La directrice régionale de l’UNESCO le rappelait lors de la cérémonie d’ouverture : les systèmes éducatifs doivent adopter la langue maternelle des enfants pour les années d’apprentissages fondamentaux. L’enseignement du Kreol Morisien depuis 2012 nous montre que la qualité de la performance des enfants dans cette langue est remarquable. 58 % des enfants ont obtenu 80 ou plus de 80 points en 2017. L’an dernier, m’a confié le Dr G. Florigny, 99 % des petits Rodriguais ont réussi en KM au PSAC. Si tous les enfants apprenaient à lire et à écrire d’abord dans leur langue maternelle, ne résoudrait-on pas en grande partie le problème de cette « pauvreté d’apprentissage » qu’est l’analphabétisme ?
On pourrait, à côté, introduire l’anglais selon une approche communicative et ludique à l’oral pour l’essentiel dans un premier temps. Personne ne dit que connaître deux, trois ou cinq langues n’est pas bien. Cependant, en exigeant cela dès le départ de tous nos enfants, nous condamnons la plupart d’entre eux à l’incapacité d’apprendre.
Remporter la bataille de la qualité des apprentissages dès les premières années permettrait de revaloriser la filière TVET. Elle ne serait plus perçue comme un choix par défaut, mais telle une voie d’excellence, essentielle au développement du pays. Quitte à diversifier nos organismes d’évaluation sommative entre Cambridge, l’UOM et l’UTM et, pour ceux qui le souhaiteraient et démontreraient un niveau d’anglais suffisant, la City & Guilds.

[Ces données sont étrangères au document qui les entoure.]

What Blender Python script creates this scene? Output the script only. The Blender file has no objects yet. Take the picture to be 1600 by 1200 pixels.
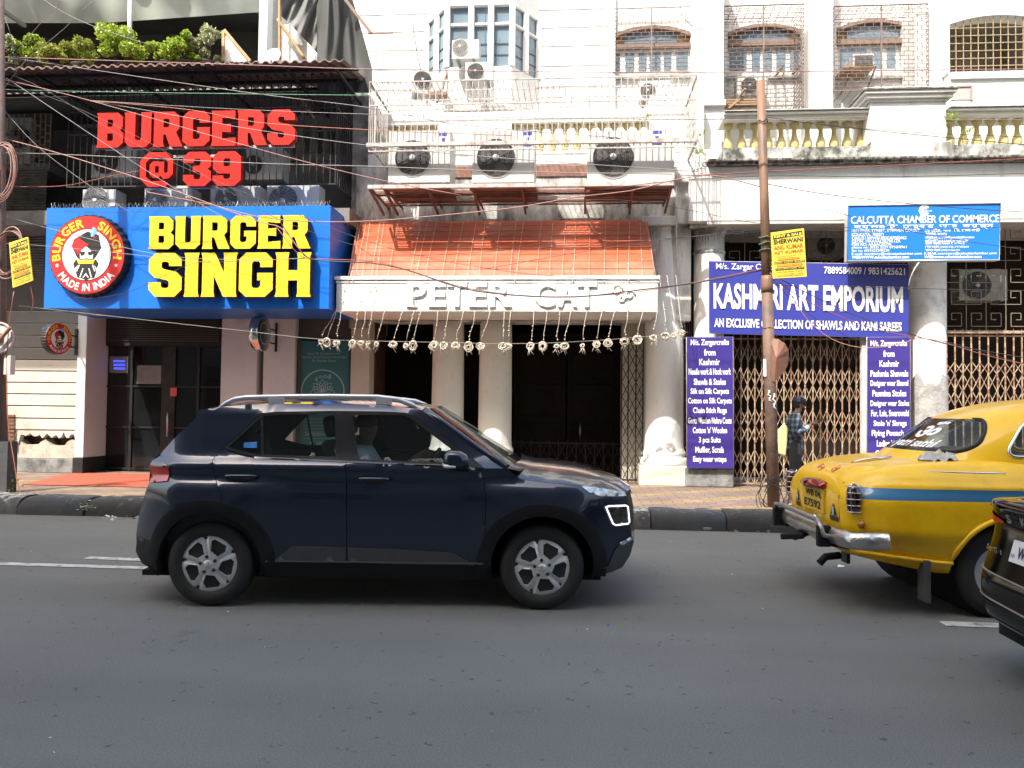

Je dois saluer, pour finir, l’initiative du ministre de rencontrer et d’écouter des collégiens. Une rencontre qu’il dit avoir trouvé éclairante à bien des égards. Le ministre est charismatique dans ses interventions. Il ne fait pas de doute qu’il veut réussir le pari de transformer notre système éducatif. J’espère que ses techniciens les plus proches se laissent inspirer par lui et acceptent de prendre les décisions courageuses nécessaires.